Cockburn’s No. 21 jersey will hang in the rafters at the State Farm Center one day too, in fact, he’s next in line to see his jersey hung sky high for all to see. But Dosunmu reminds Cockburn – the sidekick to his superhero – to enjoy the time he has in an Illinois uniform. He encourages him to try to win the things that even, he, himself wasn’t able to do.

“Try to make your legacy as big as it can be,” Dosunmu said. “Try to win everything, every game, every award, every championship because then when you look back, it’s going to be worth it.”

The Chicago native has plenty to look back on in his time with Illinois. He has a handful of back-breaking shots against nearly every team in the Big Ten in the biggest moments. He has the memorable run of winning 14-of-15 before the NCAA Tournament as a junior, a win against No. 18 Iowa in 2020 as a sophomore and an upset win over No. 9 Michigan State as a freshman.

“I remember playing Iowa, that was the last time I played here, I believe, with fans,” Dosunmu said. “I just remember that game, that atmosphere. I remember, me and Tyler (Underwood) were roommates my last year. I remember winning the Big Ten, making it to the tournament, all of those dreams, aspirations that I had through the thick and the thin when we were bad record-wise to last year when we were good. They all just raced back, so many different memories, different guys.”

More than four years ago, Ayo Dosunmu made a pledge to leave a legacy at his home-state school. He wanted to be the hero that brought Illinois basketball back to the top of the Big Ten, a place that it hadn’t been in more than a decade before his arrival. On Thursday night, he saw his jersey rise up to the rafters of State Farm Center — a symbol that will forever say Dosunmu’s legacy saved Illinois basketball.
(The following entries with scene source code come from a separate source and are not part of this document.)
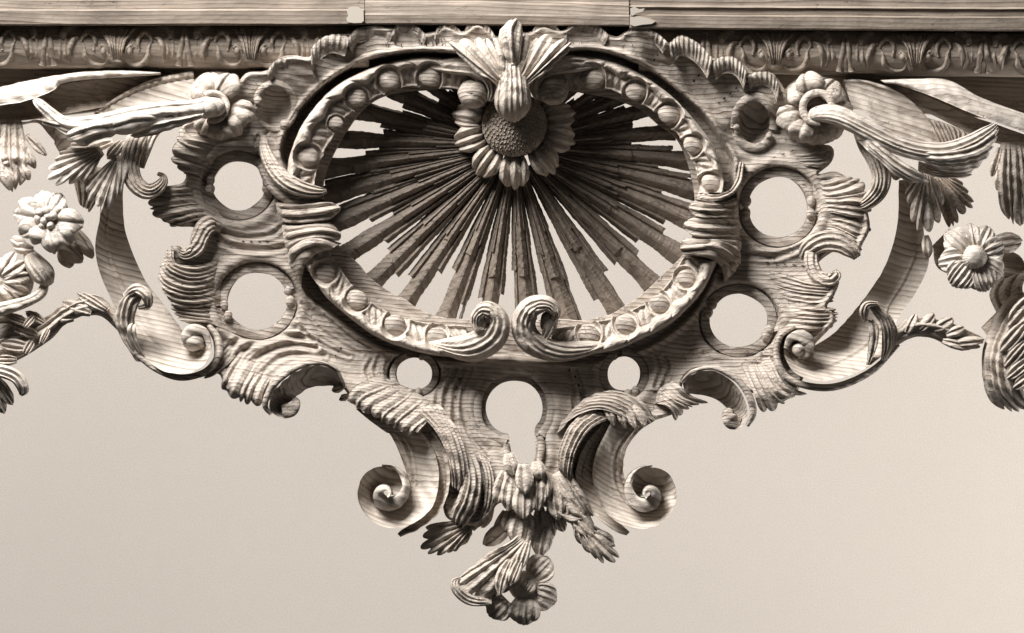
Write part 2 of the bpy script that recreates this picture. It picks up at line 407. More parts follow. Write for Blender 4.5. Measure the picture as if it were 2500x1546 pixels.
def dist(poly, x, y, closed=True):
    """exact distance near the line, computed only in a window round every segment"""
    best = np.full(x.shape, 1e4); n = len(poly)
    R = 75
    for i in range(n if closed else n-1):
        a = poly[i]; b = poly[(i+1) % n]
        m = (x > min(a[0], b[0])-R) & (x < max(a[0], b[0])+R) & (y > min(a[1], b[1])-R) & (y < max(a[1], b[1])+R)
        if not m.any(): continue
        ys = np.where(m.any(1))[0]; xs = np.where(m.any(0))[0]
        sl = (slice(ys[0], ys[-1]+1), slice(xs[0], xs[-1]+1))
        X = x[sl]; Y = y[sl]; d = b-a; L2 = (d@d)+1e-9
        t = np.clip(((X-a[0])*d[0]+(Y-a[1])*d[1])/L2, 0, 1)
        q = np.hypot(X-a[0]-t*d[0], Y-a[1]-t*d[1])
        best[sl] = np.minimum(best[sl], q)
    return best
CTRL = [(640,190,62),(700,165,74),(760,130,84),(840,95,82),(940,80,84),(1050,85,84),(1150,85,88),(1250,100,80),(1350,85,88),(1450,75,88),(1560,90,84),
 (1680,120,82),(1790,160,76),(1880,200,64),(1000,110,70),(850,130,45),(1450,105,65),(1640,170,45),(1720,230,34),(1800,210,50),(720,240,34),(650,330,26),(1830,380,22),
 (1900,350,30),(1960,400,30),(560,350,30),(470,350,45),(440,400,50),(480,450,28),(420,500,55),(400,520,60),(480,530,25),(560,560,10),(640,590,6),(690,640,6),(500,620,30),
 (430,640,60),(410,700,62),(480,700,35),(530,690,16),(690,800,4),(560,850,22),(620,850,14),(700,850,6),(780,850,4),(500,800,40),(600,930,60),(560,950,60),
 (700,900,42),(760,880,36),(830,900,24),(860,860,6),(930,890,2),(920,950,34),(1080,900,0),(1110,960,14),(1160,880,-6),(1250,890,-6),(1350,880,-6),(1090,1020,34),(1150,1040,22),
 (1120,1120,40),(1180,1150,26),(1400,1040,22),(1420,1000,28),(1390,1120,40),(1350,1150,26),(1250,1200,50),(1200,1250,55),(1300,1250,55),(1400,960,12),(1460,900,0),(1580,880,2),
 (1600,960,24),(1650,880,8),(1740,880,28),(1860,940,52),(1930,930,55),(1700,830,2),(1880,870,18),(1940,850,24),(1990,760,60),(1900,720,20),(1840,680,10),(1800,640,2),(1900,620,14),
 (1980,600,30),(2060,560,62),(2070,470,60),(1990,560,36),(1990,480,30),(1840,600,4),(1780,700,2)]
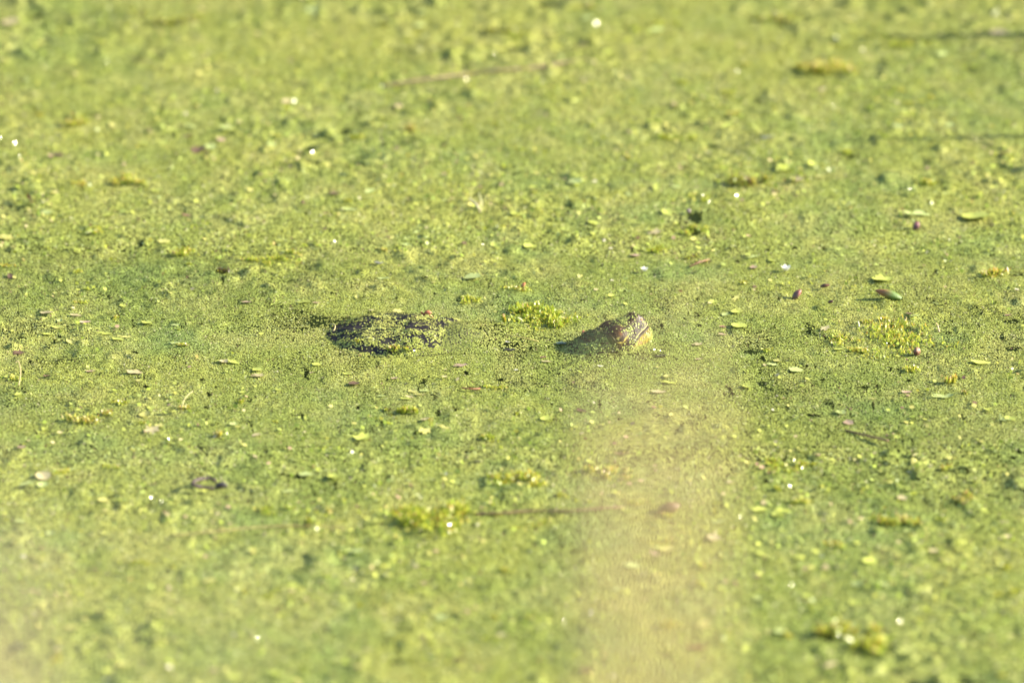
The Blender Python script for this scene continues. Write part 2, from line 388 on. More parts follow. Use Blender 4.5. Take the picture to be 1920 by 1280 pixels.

“I don’t think I could have drawn out in the beginning of my recruitment, but to look back at it, the Jordan Brand store, the commitment I gave this university and to now look at the success I had, it’s crazy,” Dosunmu said. “It wasn’t easy, it was hard. It took a lot of mental toughness, adversity to overcome. But to look back at it now, and not just me, but this whole program did it collectively to get this program back to where it needed to be.”